Normalizing Energy Consumption for Hardware-Independent Evaluation
Constance Douwes, Romain Serizel
TL;DR
This work tackles the problem of hardware-dependent training energy consumption in ML for signal processing by proposing a hardware-agnostic normalization framework based on reference points, regression type, and optional computational metrics. The approach is validated across four GPUs and 43 audio-tagging model configurations, with energy measured via CodeCarbon and forward-work quantified using FLOPs and parameter counts. Key findings show that dual reference points yield more robust normalization, and that incorporating FLOPs and/or parameters generally improves predictive accuracy, as assessed by metrics such as $R^2$ and $MSE$. These results enable more accurate, energy-aware ML development and fair cross-hardware comparisons in energy efficiency.
Abstract
The increasing use of machine learning (ML) models in signal processing has raised concerns about their environmental impact, particularly during resource-intensive training phases.

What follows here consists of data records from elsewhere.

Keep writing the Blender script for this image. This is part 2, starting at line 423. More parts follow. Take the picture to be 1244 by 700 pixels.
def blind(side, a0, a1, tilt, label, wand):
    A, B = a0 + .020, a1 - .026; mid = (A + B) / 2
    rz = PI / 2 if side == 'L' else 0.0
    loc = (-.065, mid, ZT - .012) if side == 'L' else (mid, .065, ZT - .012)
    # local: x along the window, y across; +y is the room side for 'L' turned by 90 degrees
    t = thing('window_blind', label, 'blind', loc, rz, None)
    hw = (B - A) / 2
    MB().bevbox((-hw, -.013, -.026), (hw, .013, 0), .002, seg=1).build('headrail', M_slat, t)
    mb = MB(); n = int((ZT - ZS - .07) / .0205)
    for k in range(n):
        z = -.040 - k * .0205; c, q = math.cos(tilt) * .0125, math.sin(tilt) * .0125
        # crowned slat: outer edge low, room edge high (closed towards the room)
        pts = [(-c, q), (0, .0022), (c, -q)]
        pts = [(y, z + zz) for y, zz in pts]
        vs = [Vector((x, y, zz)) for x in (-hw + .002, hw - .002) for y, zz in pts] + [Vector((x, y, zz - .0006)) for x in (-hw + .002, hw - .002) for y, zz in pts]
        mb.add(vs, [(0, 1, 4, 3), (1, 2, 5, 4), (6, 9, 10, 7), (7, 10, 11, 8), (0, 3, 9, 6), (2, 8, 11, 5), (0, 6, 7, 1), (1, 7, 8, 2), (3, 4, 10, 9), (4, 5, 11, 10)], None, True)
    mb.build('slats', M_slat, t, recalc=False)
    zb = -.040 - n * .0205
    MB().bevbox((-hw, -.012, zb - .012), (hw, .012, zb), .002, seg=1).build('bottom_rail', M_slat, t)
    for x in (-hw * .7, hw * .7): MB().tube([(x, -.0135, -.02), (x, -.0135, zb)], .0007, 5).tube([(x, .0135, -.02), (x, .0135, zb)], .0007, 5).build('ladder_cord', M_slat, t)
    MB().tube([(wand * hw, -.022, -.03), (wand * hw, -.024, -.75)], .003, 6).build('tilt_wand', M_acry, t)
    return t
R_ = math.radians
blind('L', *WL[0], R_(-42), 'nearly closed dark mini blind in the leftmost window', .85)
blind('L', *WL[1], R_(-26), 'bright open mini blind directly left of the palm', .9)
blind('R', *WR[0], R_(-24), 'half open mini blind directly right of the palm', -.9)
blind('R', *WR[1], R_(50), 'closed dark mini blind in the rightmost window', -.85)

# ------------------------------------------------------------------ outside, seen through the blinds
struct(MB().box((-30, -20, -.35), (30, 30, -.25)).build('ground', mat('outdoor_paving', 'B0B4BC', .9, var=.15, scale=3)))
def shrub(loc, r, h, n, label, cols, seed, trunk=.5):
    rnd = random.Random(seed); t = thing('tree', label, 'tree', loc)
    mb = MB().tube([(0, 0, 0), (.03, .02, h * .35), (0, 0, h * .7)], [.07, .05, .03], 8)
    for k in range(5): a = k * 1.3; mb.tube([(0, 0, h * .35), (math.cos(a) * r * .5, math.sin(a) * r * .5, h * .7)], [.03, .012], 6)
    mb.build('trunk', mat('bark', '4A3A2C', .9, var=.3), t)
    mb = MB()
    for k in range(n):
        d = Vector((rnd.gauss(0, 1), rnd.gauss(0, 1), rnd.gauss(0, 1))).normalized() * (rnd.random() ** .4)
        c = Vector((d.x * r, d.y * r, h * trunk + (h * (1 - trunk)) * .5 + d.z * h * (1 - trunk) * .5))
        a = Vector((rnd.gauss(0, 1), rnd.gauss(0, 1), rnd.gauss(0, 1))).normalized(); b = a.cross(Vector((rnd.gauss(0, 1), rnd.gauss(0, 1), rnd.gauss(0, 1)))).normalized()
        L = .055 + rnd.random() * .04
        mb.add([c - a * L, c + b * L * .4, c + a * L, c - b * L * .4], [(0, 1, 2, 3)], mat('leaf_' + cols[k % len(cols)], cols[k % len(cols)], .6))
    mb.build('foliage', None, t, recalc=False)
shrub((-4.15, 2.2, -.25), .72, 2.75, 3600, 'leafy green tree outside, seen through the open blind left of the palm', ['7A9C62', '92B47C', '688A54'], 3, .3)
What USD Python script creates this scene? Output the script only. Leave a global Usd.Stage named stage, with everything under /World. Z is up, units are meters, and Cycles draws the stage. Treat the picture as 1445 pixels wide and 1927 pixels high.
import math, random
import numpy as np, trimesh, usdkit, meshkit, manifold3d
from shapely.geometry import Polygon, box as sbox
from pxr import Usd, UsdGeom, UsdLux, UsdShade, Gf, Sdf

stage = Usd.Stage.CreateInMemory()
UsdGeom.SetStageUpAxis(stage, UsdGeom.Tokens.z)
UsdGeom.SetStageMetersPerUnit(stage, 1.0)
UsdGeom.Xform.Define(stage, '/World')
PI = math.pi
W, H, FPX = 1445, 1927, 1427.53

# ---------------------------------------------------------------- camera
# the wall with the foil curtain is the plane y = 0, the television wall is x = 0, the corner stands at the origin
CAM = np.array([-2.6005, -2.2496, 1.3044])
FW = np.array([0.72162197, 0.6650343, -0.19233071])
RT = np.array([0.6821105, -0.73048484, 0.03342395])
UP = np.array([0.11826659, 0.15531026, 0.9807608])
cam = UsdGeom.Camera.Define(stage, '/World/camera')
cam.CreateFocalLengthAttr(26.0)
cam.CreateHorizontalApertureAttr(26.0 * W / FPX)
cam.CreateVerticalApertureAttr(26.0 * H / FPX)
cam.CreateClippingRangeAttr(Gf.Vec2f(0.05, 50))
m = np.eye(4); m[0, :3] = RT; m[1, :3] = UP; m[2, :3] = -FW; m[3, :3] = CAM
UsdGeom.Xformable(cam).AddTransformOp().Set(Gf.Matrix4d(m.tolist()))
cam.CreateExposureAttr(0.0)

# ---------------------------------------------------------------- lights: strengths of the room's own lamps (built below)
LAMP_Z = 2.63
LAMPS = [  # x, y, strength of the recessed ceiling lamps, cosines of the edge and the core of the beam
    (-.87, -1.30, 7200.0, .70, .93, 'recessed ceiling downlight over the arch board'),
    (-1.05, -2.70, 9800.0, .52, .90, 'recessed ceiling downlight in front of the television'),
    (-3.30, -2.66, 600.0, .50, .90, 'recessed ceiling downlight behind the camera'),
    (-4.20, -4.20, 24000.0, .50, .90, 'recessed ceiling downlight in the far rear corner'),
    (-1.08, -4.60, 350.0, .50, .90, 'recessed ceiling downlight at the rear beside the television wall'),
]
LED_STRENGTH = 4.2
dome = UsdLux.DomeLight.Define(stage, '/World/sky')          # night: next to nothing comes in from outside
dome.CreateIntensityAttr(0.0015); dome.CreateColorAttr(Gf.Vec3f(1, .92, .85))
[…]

In this study, we present a novel methodology for normalizing energy consumption across different hardware platforms to facilitate fair and consistent comparisons. We evaluate different normalization strategies by measuring the energy used to train different ML architectures on different GPUs, focusing on audio tagging tasks. Our approach shows that the number of reference points, the type of regression and the inclusion of computational metrics significantly influences the normalization process. We find that the appropriate selection of two reference points provides robust normalization, while incorporating the number of floating-point operations and parameters improves the accuracy of energy consumption predictions. By supporting more accurate energy consumption evaluation, our methodology promotes the development of environmentally sustainable ML practices.